In order to be “born anew” or “born from above,” you need to unlearn everything you have ever learned. You must be stripped of all the assumptions, all of the biases, all of the family, religious and national loyalties into which you have been encultured and left psychically and spiritually naked. What, short of a traumatic brain injury, could put you into such a state? Yet according to Jesus, that is what must happen before we can comprehend God’s reign. Rebirth is hard to imagine. A new born infant or even a small child comes into the world without knowing what is possible, what is impossible, what is good or what is evil. For them, the world is all raw, unmediated sensation. Accordingly, they are radically open to learning and learn is what they do! Most of the critical learning we do occurs between infancy and early childhood. The older we get, the less open we are to learning. What we have already learned and believed becomes more deeply ingrained as we age. The older we get, the harder it is to let go of deeply held convictions and beliefs. The longer we have committed blood, sweat, time and effort supporting our religious institutions, our political parties and our familial communities, the harder it is question these loyalties, much less abandon them. Nicodemus was right to wonder how an adult can begin to view the world with the eyes of a child, unclouded by years of learning and experience.

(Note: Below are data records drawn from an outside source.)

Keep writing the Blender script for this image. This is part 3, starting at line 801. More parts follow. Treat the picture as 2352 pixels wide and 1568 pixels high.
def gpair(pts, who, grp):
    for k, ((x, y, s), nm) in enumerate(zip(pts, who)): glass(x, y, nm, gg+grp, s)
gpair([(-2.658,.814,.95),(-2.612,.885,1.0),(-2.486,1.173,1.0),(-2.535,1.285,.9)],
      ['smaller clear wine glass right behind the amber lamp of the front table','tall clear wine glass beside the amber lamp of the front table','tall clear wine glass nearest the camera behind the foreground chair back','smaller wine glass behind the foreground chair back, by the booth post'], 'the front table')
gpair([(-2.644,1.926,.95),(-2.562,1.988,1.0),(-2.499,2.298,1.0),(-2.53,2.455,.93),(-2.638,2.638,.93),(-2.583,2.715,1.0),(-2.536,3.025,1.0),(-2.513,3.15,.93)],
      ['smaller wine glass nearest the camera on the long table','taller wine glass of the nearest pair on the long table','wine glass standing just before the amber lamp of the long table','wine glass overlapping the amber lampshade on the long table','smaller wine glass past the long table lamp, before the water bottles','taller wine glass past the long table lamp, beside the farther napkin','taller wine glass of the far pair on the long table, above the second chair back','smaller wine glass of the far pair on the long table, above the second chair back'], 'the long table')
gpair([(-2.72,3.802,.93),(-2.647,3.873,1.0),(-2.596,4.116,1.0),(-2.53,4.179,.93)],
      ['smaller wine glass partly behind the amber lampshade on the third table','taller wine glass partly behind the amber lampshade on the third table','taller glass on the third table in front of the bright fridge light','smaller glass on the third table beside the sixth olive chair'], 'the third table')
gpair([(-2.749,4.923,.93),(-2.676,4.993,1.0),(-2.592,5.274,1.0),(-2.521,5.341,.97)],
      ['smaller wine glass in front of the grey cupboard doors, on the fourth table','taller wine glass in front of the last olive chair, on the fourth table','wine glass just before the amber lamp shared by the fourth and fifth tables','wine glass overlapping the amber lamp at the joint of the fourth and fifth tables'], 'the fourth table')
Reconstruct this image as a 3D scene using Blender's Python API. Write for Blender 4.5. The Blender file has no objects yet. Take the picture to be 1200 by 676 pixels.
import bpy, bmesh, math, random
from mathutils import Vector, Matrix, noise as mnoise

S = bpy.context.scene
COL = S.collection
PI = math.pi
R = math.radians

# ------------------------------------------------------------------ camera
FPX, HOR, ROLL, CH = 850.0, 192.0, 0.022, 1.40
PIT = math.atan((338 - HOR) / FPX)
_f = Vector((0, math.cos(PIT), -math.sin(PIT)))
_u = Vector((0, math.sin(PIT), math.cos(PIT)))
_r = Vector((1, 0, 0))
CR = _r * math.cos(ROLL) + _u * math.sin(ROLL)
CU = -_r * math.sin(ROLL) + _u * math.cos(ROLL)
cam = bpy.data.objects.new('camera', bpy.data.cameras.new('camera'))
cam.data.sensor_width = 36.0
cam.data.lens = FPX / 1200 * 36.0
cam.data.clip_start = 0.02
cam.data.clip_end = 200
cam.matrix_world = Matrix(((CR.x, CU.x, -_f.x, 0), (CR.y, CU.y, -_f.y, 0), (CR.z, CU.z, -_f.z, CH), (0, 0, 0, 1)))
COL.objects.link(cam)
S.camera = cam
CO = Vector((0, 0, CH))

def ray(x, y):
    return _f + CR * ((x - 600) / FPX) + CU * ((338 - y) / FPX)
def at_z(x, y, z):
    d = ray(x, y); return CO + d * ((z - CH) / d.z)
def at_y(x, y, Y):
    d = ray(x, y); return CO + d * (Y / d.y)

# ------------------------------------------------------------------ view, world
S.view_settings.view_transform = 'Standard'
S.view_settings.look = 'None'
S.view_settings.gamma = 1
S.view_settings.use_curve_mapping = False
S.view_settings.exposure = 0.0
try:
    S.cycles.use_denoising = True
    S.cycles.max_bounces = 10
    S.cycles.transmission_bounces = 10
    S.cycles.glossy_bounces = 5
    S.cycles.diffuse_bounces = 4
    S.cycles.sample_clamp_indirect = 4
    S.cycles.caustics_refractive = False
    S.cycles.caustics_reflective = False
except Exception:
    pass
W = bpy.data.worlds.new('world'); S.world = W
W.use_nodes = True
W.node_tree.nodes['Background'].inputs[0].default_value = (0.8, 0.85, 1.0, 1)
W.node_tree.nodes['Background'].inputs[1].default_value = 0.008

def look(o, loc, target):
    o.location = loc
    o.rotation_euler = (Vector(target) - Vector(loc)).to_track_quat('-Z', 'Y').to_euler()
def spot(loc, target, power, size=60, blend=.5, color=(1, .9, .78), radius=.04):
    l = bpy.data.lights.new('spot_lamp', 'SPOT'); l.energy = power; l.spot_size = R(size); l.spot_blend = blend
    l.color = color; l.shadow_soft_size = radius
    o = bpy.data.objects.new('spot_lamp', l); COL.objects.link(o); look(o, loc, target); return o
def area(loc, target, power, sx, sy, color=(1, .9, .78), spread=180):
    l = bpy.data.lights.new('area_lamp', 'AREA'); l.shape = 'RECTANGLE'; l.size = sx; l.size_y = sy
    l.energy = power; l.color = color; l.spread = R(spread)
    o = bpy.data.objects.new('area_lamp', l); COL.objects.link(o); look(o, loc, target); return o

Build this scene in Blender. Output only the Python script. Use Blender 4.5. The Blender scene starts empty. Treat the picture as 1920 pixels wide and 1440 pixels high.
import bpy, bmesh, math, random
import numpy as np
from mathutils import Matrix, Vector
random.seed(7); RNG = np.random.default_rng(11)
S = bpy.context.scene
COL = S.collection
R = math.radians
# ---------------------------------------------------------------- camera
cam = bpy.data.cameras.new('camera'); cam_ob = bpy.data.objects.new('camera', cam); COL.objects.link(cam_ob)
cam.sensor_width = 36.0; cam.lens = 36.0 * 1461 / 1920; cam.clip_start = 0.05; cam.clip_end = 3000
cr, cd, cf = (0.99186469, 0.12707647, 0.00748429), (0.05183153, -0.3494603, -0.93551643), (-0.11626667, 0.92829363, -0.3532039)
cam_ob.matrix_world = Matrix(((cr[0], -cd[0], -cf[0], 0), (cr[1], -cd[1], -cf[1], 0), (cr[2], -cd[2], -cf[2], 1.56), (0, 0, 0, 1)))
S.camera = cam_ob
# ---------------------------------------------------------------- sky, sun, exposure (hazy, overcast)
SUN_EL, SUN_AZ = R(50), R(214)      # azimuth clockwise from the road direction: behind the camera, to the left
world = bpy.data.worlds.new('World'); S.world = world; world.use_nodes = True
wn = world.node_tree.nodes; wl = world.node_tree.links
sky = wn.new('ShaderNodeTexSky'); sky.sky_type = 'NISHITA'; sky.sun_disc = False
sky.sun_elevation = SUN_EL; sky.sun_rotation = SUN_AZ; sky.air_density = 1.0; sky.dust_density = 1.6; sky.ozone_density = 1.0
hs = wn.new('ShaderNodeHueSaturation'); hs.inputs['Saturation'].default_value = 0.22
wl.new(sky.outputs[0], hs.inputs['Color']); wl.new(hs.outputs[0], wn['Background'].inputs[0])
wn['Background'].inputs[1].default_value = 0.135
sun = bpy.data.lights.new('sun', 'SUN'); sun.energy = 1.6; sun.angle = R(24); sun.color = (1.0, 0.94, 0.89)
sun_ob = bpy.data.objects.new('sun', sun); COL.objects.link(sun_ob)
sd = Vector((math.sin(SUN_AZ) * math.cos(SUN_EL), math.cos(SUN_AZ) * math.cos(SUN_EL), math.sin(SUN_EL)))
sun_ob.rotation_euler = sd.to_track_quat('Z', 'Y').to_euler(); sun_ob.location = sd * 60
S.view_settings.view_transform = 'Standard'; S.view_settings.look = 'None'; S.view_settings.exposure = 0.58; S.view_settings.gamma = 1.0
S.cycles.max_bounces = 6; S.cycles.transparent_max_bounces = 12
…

Something like birth from above is what was required of Abraham when God called him to leave his home, his kindred and his tribe and follow God’s leading to some land somewhere he had never seen. His new life would consist of living as a homeless nomad and an alien in an unfamiliar land filled with hidden dangers. Yet this land, God tells the childness and aged Abraham, will one day belong to his descendants. Abraham would have been more than justified in asking, as did Nicodemus, “how can these things be?” John 3:9.

Sarah, Abraham and their descendants are models of faith. Notwithstanding what we moderns might view as their moral failures and shortcomings, they staked their lives on a promise. All the conditions that confronted them weighed against the fulfilment of the promise. As the author of the Letter to the Hebrews points out, their faith was based “on things hoped for, the conviction of things not seen.” Hebrews 11:1. Our nomadic spiritual ancestors’ conviction that the land of Cannan belonged to them was at odds with the hard geopolitical realities of the bronze age. Yet they lived in expectation of its fulfilment as though it were a sure thing.

As professor Stanley Hauerwas has observed, the life disciples of Jesus live makes no practical common sense apart from belief in Jesus’ resurrection. By raising from the dead the man whose life was lived in accord with the impractical, ineffective and hopelessly altruistic precepts of the Sermon on the Mount ending his crucifixion and the dispersion of his followers, God declares that the future belongs to the poor, the meek, the pure in heart, the merciful, the peacemakers and especially those who are most hated, despised and persecuted. The Resurrection places the proud, the wealthy, the war mongers, wall builders, the culture warriors and ethnic cleansers on the wrong side of history. So, because God raised Jesus from death, we continue to pick up the garbage on our streets even though our efforts are dwarfed by the tons of industrial waste dumped all over our planet by commercial interests whose only value is financial gain. We continue advocating for transgender children, racial justice and humane immigration policies even when our political allies plead with us to downplay such matters and focus instead on “kitchen table issues.” We make peace through seeking reconciliation, forgiveness and restorative justice in a world convinced that peace can only be made through the threat, and failing that, the use of military might. None of this makes sense unless you believe that God raised Jesus from death and that therefore the future belongs to the just, gentle and peaceful reign of God.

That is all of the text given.